New statistics show an ever-more-startling divergence between the fortunes of the wealthy and everybody else and the desperate need to address this wrenching problem. Even in a country that sometimes seems inured to income inequality, these takeaways are truly stunning.
In 2010, as the nation continued to recover from the recession, a dizzying 93 percent of the additional income created in the country that year, compared to 2009 $288 billion went to the top 1 percent of taxpayers, those with at least $352,000 in income. That delivered an average single-year pay increase of 11.6 percent to each of these households.
Still more astonishing was the extent to which the super rich got rich faster than the merely rich. In 2010, 37 percent of these additional earnings went to just the top 0.01 percent, a teaspoon-size collection of about 15,000 households with average incomes of $23.8 million. These fortunate few saw their incomes rise by 21.5 percent.
The bottom 99 percent received a microscopic $80 increase in pay per person in 2010, after adjusting for inflation. The top 1 percent, whose average income is $1,019,089, had an 11.6 percent increase in income.
More at http://www.nytimes.com/2012/03/26/opinion/the-rich-get-even-richer.html
Leftist Agitator
(2,759 posts)This state of affairs will not continue indefinitely...
longship
(40,416 posts)How can people keep voting these ass hats into office. What is it going to take turn this around?
I am more afraid this election cycle than I've ever been before in my nearly 64 years. The outcome in Nov could literally determine the planet's future.
What really worries me is the possibility that losses for the Dems in Nov could provide the Reps a chance to make such drastic changes that opposition would be a "Mug's game".
That's a scary thought.
Julian Englis
(2,309 posts)And every election for the next few generations
Kablooie
(18,612 posts)The only ones with money that is, so the only ones you'll hear about.
Vote either Democrat or Republican and you'll get someone that works for the 1%, not for you.
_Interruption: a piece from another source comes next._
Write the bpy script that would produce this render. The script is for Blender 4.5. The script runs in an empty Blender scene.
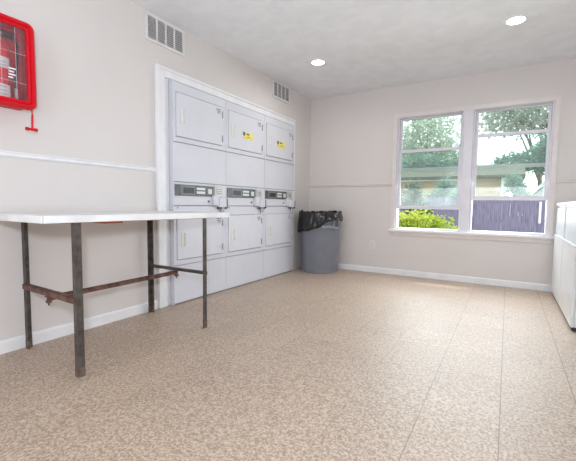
import bpy, bmesh, math, random
from mathutils import Vector, Matrix
PI = math.pi
C = bpy.context.scene.collection
sc = bpy.context.scene
sc.view_settings.view_transform = 'Standard'
sc.view_settings.look = 'None'
sc.view_settings.gamma = 1.0
sc.view_settings.use_curve_mapping = False
sc.view_settings.exposure = 0.0

# ------------------------------------------------------------------ materials
def lin(c):
    out = []
    for v in c:
        v = v / 255.0
        out.append(v / 12.92 if v <= 0.04045 else ((v + 0.055) / 1.055) ** 2.4)
    return (out[0], out[1], out[2], 1.0)

def new_mat(name):
    m = bpy.data.materials.new(name)
    m.use_nodes = True
    nt = m.node_tree
    nt.nodes.clear()
    out = nt.nodes.new('ShaderNodeOutputMaterial')
    return m, nt, out

def N(nt, kind, **kw):
    n = nt.nodes.new(kind)
    for k, v in kw.items():
        if k.startswith('i_'):
            n.inputs[k[2:].replace('_', ' ')].default_value = v
        else:
            setattr(n, k, v)
    return n

def mat(name, col, rough=0.5, metal=0.0, col2=None, nscale=8.0, lo=0.4, hi=0.6, bump=0.0, bscale=60.0,
        spec=0.5, stretch=(1, 1, 1), coat=0.0):
    m, nt, out = new_mat(name)
    b = N(nt, 'ShaderNodeBsdfPrincipled')
    b.inputs['Roughness'].default_value = rough
    b.inputs['Metallic'].default_value = metal
    b.inputs['Specular IOR Level'].default_value = spec
    b.inputs['Coat Weight'].default_value = coat
    tc = N(nt, 'ShaderNodeTexCoord')
    mp = N(nt, 'ShaderNodeMapping')
    mp.inputs['Scale'].default_value = stretch
    nt.links.new(tc.outputs['Object'], mp.inputs['Vector'])
    c2 = col2 if col2 else tuple(max(0, v - 5) for v in col)
    nz = N(nt, 'ShaderNodeTexNoise')
    nz.inputs['Scale'].default_value = nscale
    nz.inputs['Detail'].default_value = 4
    nt.links.new(mp.outputs['Vector'], nz.inputs['Vector'])
    rp = N(nt, 'ShaderNodeValToRGB')
    rp.color_ramp.elements[0].position = lo
    rp.color_ramp.elements[1].position = hi
    rp.color_ramp.elements[0].color = lin(col)
    rp.color_ramp.elements[1].color = lin(c2)
    nt.links.new(nz.outputs['Fac'], rp.inputs['Fac'])
    nt.links.new(rp.outputs['Color'], b.inputs['Base Color'])
    if bump:
        bz = N(nt, 'ShaderNodeTexNoise')
        bz.inputs['Scale'].default_value = bscale
        bz.inputs['Detail'].default_value = 3
        nt.links.new(mp.outputs['Vector'], bz.inputs['Vector'])
        bp = N(nt, 'ShaderNodeBump')
        bp.inputs['Strength'].default_value = bump
        bp.inputs['Distance'].default_value = 0.01
        nt.links.new(bz.outputs['Fac'], bp.inputs['Height'])
        nt.links.new(bp.outputs['Normal'], b.inputs['Normal'])
    nt.links.new(b.outputs['BSDF'], out.inputs['Surface'])
    return m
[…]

It's a monopoly and the trust busters are part of it.
snagglepuss
(12,704 posts)firehorse
(755 posts)IMO
tblue37
(65,227 posts)Since the end of absolute monarchies, we in the West acknowledge that power should not be inherited, although the relatively recent tendency for people to get elected because of their last name suggests that we are moving toward political dynasties.
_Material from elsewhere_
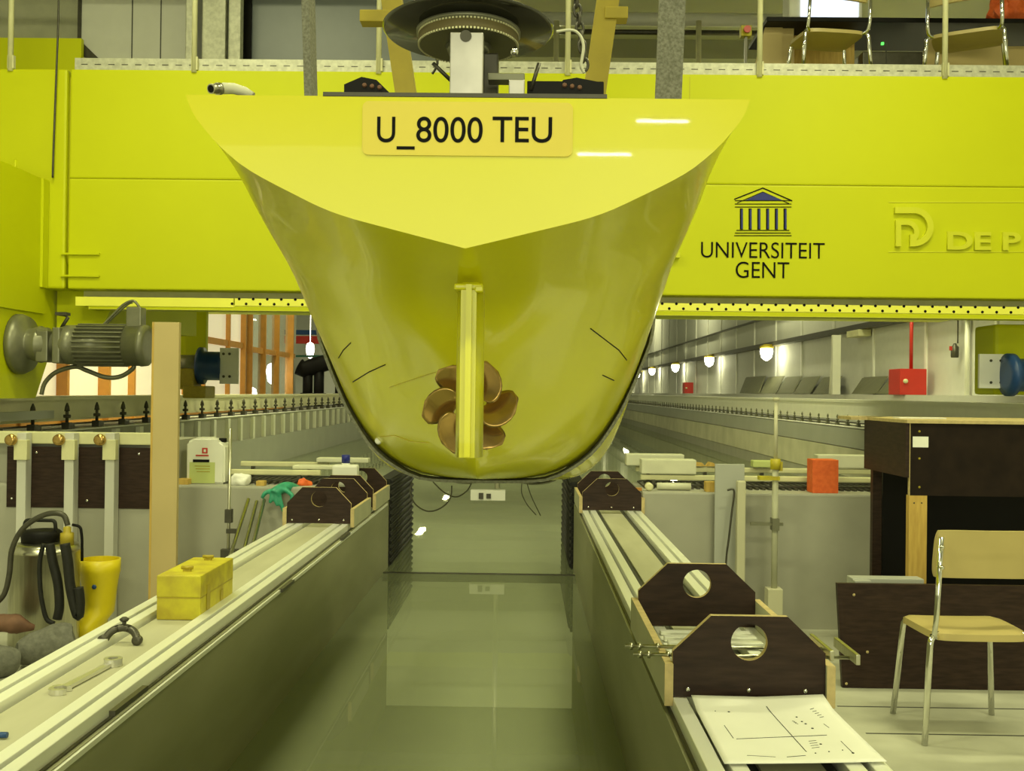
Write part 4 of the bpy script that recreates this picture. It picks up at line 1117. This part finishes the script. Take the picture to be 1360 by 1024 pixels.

However, money is power, so the ability of the super-wealthy to pass gigantic fortunes to their offspring is so close to the ability to transfer similar political power to their offspring that it is amazing so many people consider such generational transfers of power by way of enormous wealth to be so uncontroversial.
More reasonable tax policies would at least force the super-wealthy to pay their fare share to support a society that has benefited them so much, and it would also help to mitigate their ability to pass on power to subsequent generations, since such wealth creates dynasties with political as well as financial power.
I forget which DUer said it, but one of my favorite DU posts was the comment that no one should be so rich that he has nothing left to buy but the government.
ErikJ
(6,335 posts)HA. I tried to email the NYT article to myself, (to more easily email to friends/relatives) 3 times and it went into the spam folder! I found out they file any title with the words GET RICH FAST RICHER QUICK etc to the spam file!.
kenny blankenship
(15,689 posts)This will not stand. This aggression from Wall St. against Main St.
Line in the sand, Dude! Over this line, you do not...
Oh... wait.
Kablooie
(18,612 posts)Just the way it was always meant to be.